Just as Hansel and Gretel need to connect with their aggression to kill off inner victimizers, so too do Becca and Tyler. Their grandparents abandoned their mother, casting her out into the dark woods alone at a crucial point in her life, leaving her open to further victimizations, which we see evidenced by her poor choice of partners. (Becca is very aware of her mother’s wounded bird psyche. Her mission throughout is to get the “elixir” that will allow her mother to heal.) Becca and Tyler have inherited these same wounds. The inner negative mother and father must be confronted.

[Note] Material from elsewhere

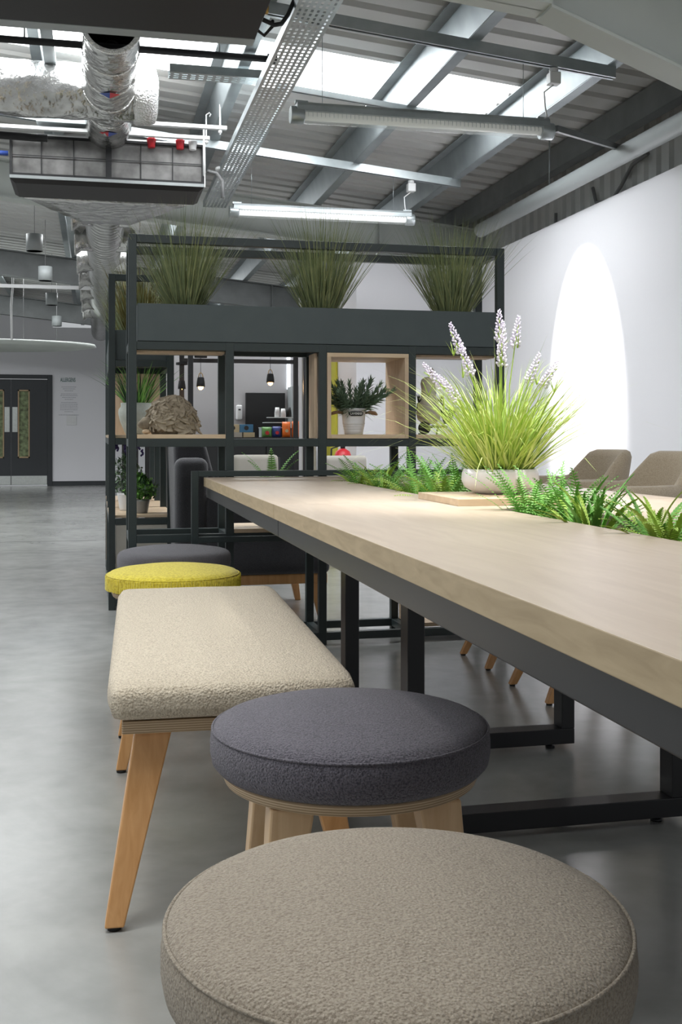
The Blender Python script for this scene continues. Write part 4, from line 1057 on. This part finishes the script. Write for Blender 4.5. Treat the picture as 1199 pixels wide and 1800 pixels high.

When Hansel and Gretel succeed in killing the witch, they are able to find the positive father. Once Becca and Tyler have managed to kill off the negative parents, the family can again have access to the good parents. Becca’s mother can recall the efforts her parents made to reconnect after the rift. The final scene of the film shows Becca and Tyler having resolved significant psychic conflicts. Becca can now look in a mirror, and Tyler raps delightfully about her germ phobia. Clearly, their encounter with their witchy grandparents has helped them to heal.

And the scenes in this film where Becca climbs into the oven to clean it? This viewer was delighted!